Selon eux, moderniser les moyens de paiement est désormais aussi important que renforcer les compétences ou améliorer les infrastructures. Faciliter la réception de devises pourrait encourager davantage de talents à rester en Tunisie tout en travaillant sur des marchés internationaux.

Sur le plan économique plus large, la mesure pourrait également contribuer à réduire le recours aux circuits informels, à améliorer la traçabilité des flux et à élargir l’assiette fiscale.

En intégrant davantage de transferts dans les canaux officiels, l’État pourrait bénéficier d’une meilleure visibilité sur les flux financiers liés au numérique et aux services.

Tout dépendra de l’application

Pour les acteurs du secteur bancaire, cette avancée pourrait moderniser les pratiques et rapprocher la Tunisie des standards internationaux. Toutefois, ils insistent sur un point essentiel : l’efficacité de la réforme dépendra quasi entièrement des conditions d’application fixées par la Banque centrale de Tunisie (BCT).

Plafonds, modalités d’ouverture, souplesse des opérations ou procédures de conversion détermineront si cette mesure deviendra un levier d’attractivité ou un dispositif peu utilisé.

Les banques redoutent notamment une surcharge administrative ou un cadre trop restrictif qui limiterait l’utilité réelle de ces comptes. À l’inverse, une ouverture trop large pourrait compliquer la gestion des réserves de change, déjà sous pression.

Un risque pour la stabilité monétaire

L’expert international en finances, Larbi Benbouhali, exprime, de son côté, une inquiétude plus profonde.

Selon lui, permettre à des millions de citoyens de détenir librement des devises équivaut à ouvrir partiellement le compte de capital du pays, une démarche que même les économies les plus solides encadrent avec prudence.

Il cite des exemples internationaux, comme la Chine, où des restrictions strictes restent en vigueur.

Benbouhali rappelle que le contexte tunisien demeure fragile : déficit commercial persistant, inflation élevée, dépendance massive aux importations et érosion progressive du dinar.
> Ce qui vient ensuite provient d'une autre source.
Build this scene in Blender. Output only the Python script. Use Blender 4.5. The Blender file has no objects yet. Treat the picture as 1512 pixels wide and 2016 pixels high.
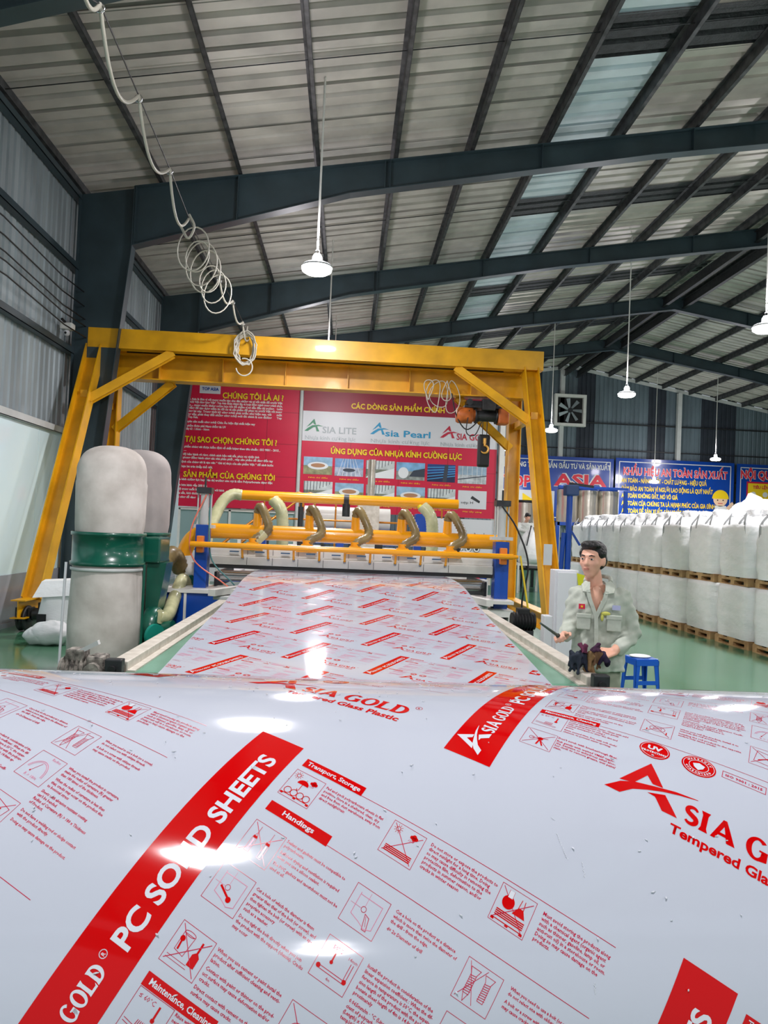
import bpy, bmesh, math, random
import numpy as np
from mathutils import Vector, Matrix
random.seed(7)
PI = math.pi
S = bpy.context.scene
COL = S.collection

# ------------------------------------------------------------------ camera
FPX, CXP, CYP, EYE = 1456.0, 756.0, 1008.0, 1.66      # focal length and centre in pixels of a 1512 x 2016 frame
YAW, PITCH, ROLL = 0.049178, 0.022682, math.radians(2.4)
CM = (Matrix.Rotation(-YAW, 3, 'Z') @ Matrix.Rotation(PI/2 + PITCH, 3, 'X') @ Matrix.Rotation(ROLL, 3, 'Z'))
cam_d = bpy.data.cameras.new('camera'); cam_d.sensor_fit = 'VERTICAL'; cam_d.sensor_height = 36.0
cam_d.lens = FPX/2016*36.0; cam_d.clip_start = 0.02; cam_d.clip_end = 300
cam = bpy.data.objects.new('camera', cam_d); COL.objects.link(cam)
cam.matrix_world = Matrix.Translation((0, 0, EYE)) @ CM.to_4x4()
S.camera = cam
S.view_settings.view_transform = 'Standard'; S.view_settings.look = 'None'
S.view_settings.gamma = 1.0; S.view_settings.use_curve_mapping = False
S.view_settings.exposure = -0.75

def at(px, py, Y):                       # the world point at depth Y that the photograph shows at px, py
    d = CM @ Vector(((px-CXP)/FPX, -(py-CYP)/FPX, -1.0))
    return Vector((0, 0, EYE)) + d*(Y/d.y)

# ------------------------------------------------------------------ world and light
W = bpy.data.worlds.new('world'); S.world = W; W.use_nodes = True
bg = W.node_tree.nodes['Background']; bg.inputs[0].default_value = (0.80, 0.90, 1.0, 1); bg.inputs[1].default_value = 0.7
LAMPS = [(0.7, -8.2), (7.1, -5.7), (-0.6, -1.25), (-0.6, 4.75), (-0.6, 10.75), (-0.6, 16.9), (-0.6, 23.0), (-0.6, 29.2),
         (7.1, 0.3), (7.1, 6.3), (7.1, 12.4), (7.1, 18.8), (7.1, 25.9), (7.1, 32.6),
         (15.6, 4.0), (15.6, 11.0), (15.6, 18.0), (15.6, 25.0), (16.4, 32.4), (14.0, 33.3)]
LAMP_W = 290.0
LZ = 5.42

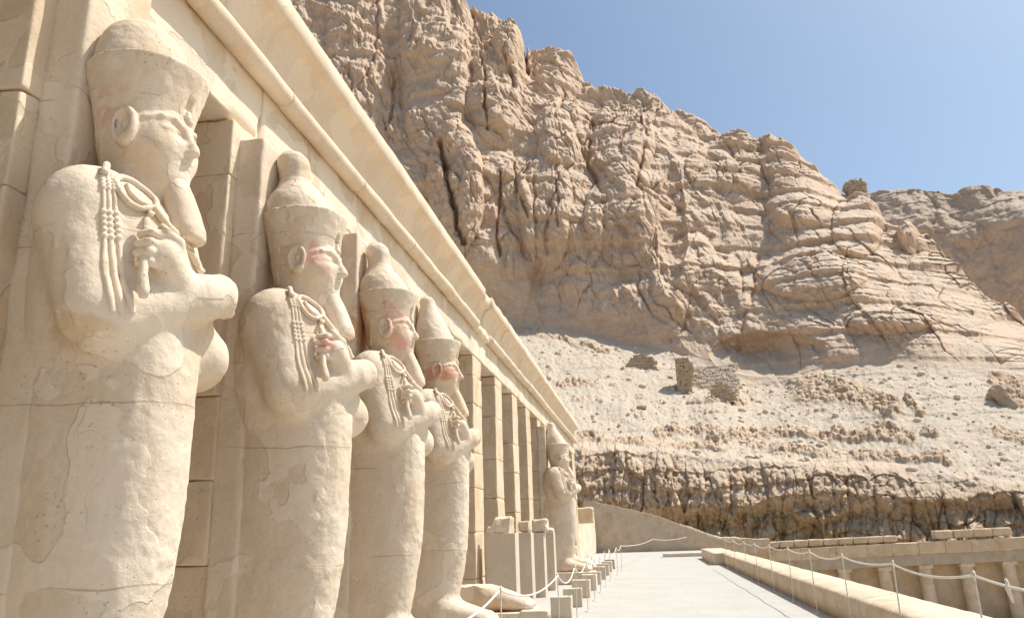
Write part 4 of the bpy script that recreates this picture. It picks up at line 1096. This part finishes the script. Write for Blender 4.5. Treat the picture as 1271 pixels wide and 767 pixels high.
def boulder(px, py, wpx, hpx, name, label, mat, seed, dp=1.0, cat="rock", warp=.12):
    a = on_cliff(px, py); D = math.hypot(a.x, a.y); k = D / PF / .95; W = wpx * k; H = hpx * k
    V, F = rock_box((-W / 2, -W * .4 * dp, -H * .25), (W / 2, W * .4 * dp, H), W / 16, min(W, H) * .42, W * .04, W * .12, seed, 3.0 / W, W * warp)
    me = mesh_np(name, V, F); put_attr(me, "rock", np.ones(len(V))); put_attr(me, "brown", np.zeros(len(V)))
    o = link(name, me, mat); o.location = a; o.rotation_euler.z = -math.atan2(a.x, a.y); tag(o, label, cat); return o
m_boul = rock_material("boulder_rock", [(.42, .315, .22), (.50, .385, .28), (.55, .44, .325)], (.58, .50, .40), .3, 2.0)
pin = boulder(1064, 250, 26, 27, "rock_pinnacle", "stubby rock pinnacle standing alone on the skyline", m_boul, 5, 1, "rock")
_d2 = pray(1064, 249); _r2 = 213.0; pin.location = Vector(_d2) / math.hypot(_d2[0], _d2[1]) * _r2 + Vector((0, 0, EYE))
boulder(797, 507, 11, 4, "boulder", "small dark flat boulder alone on the pale slope below the rubble mound", m_rub, 7)
boulder(1236, 497, 16, 8, "boulder", "pale boulder lying near the outcrop at the right edge of the slope", m_boul, 8)
boulder(885, 547, 15, 6, "boulder", "pale flat boulder on the ledge above the dark rock band", m_boul, 9)
boulder(1254, 504, 13, 24, "boulder", "large leaning brown slab of rock at the right edge of the slope", m_boul, 10).rotation_euler.y = -.5

# loose stones strewn over the slope
def loose_stones(n=2200):
    me = cliffs.data; N = len(me.vertices)
    co = np.zeros(N * 3, np.float32); me.vertices.foreach_get("co", co); co = co.reshape(-1, 3)
    rk = np.zeros(N, np.float32); me.attributes["rock"].data.foreach_get("value", rk)
    bw = np.zeros(N, np.float32); me.attributes["brown"].data.foreach_get("value", bw)
    rr = np.hypot(co[:, 0], co[:, 1])
    ok = np.nonzero((rk < .35) & (rr < 172) & (co[:, 2] > 6) & (np.abs(np.arctan2(co[:, 0], co[:, 1])) < R_(29)))[0]
    rs = np.random.RandomState(3); pick = rs.choice(ok, n)
    base = np.array([(1, 0, 0), (-1, 0, 0), (0, 1, 0), (0, -1, 0), (0, 0, 1), (0, 0, -1)] + [(a, b, c) for a in (-.66, .66) for b in (-.66, .66) for c in (-.66, .66)], float)
    bm = bmesh.new()
    for v in base: bm.verts.new(v)
    bmesh.ops.convex_hull(bm, input=bm.verts[:]); bmesh.ops.triangulate(bm, faces=bm.faces[:]); bm.verts.index_update()
    B = np.array([v.co[:] for v in bm.verts]); T = np.array([[v.index for v in f.verts] for f in bm.faces]); bm.free()
    size = .07 + .55 * rs.rand(n) ** 9
    V = B[None] * (1 + .35 * (rs.rand(n, len(B), 1) - .5)) * (size[:, None, None] * (.6 + .8 * rs.rand(n, 1, 3)))
    V[:, :, 2] *= .7; V += co[pick][:, None, :] + np.array([0, 0, .05])
    F = (T[None] + (np.arange(n) * len(B))[:, None, None]).reshape(-1, 3)
    m = mesh_np("loose_stones", V.reshape(-1, 3), [F]); put_attr(m, "rock", np.ones(n * len(B))); put_attr(m, "brown", np.zeros(n * len(B)))
    o = link("loose_stones", m, m_mas, None, False); tag(o, "loose stones strewn over the pale slope", "stones", None, "stuff")
loose_stones()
Dans un tel environnement, il redoute une hausse mécanique de la demande de devises, susceptible d’alimenter une dépréciation rapide de la monnaie nationale.

Il imagine des scénarios où une large part de la population utiliserait ses comptes en devises pour consommer des produits importés, obligeant les banques à acheter massivement des devises et accentuant la pression sur le dinar.

S’il ne rejette pas le principe des comptes en devises, l’expert estime que la Tunisie devrait attendre cinq ans, le temps de moderniser son système financier, de renforcer la bancarisation, aujourd’hui limitée à 35 % de la population, et d’améliorer son niveau de réserves.

Un cadre à clarifier

L’expert-comptable, Sofiene Werimi, pointe des incohérences juridiques dans la version actuelle du texte, notamment sa référence à des articles obsolètes de la loi de 1976.

Selon lui, la réforme nécessitera des ajustements techniques importants, dont une révision du décret d’application du régime de change pour éviter les contradictions avec les dispositifs existants.

Abdelkader Boudriga insiste, pour sa part, sur la nécessité d’établir des garde-fous. Il recommande d’imposer un plafond aux transferts et propose que 50 % des fonds soient convertis en dinars, afin de ne pas affaiblir les réserves en devises.

Il alerte aussi sur les risques accrus de blanchiment d’argent en l’absence de mécanismes de contrôle rigoureux.

Entre espoirs de modernisation et craintes de déstabilisation, l’ouverture des comptes en devises pour les résidents apparaît comme l’un des tests les plus sensibles des réformes économiques en cours.

Pour ses défenseurs, elle répond à une demande sociale réelle, aligne la Tunisie sur les pratiques internationales et soutient la croissance du numérique. Pour ses détracteurs, elle intervient dans un contexte où la résilience financière du pays n’est pas garantie.

Tout dépendra désormais des textes d’application, du niveau de contrôle de la Banque centrale et de la capacité des institutions à concilier innovation, transparence et prudence. La réforme peut ouvrir la voie à un écosystème plus compétitif ou accentuer les fragilités existantes.

Le défi sera d’en faire un outil maîtrisé, compatible avec les impératifs de stabilité et les ambitions d’une économie en pleine mutation.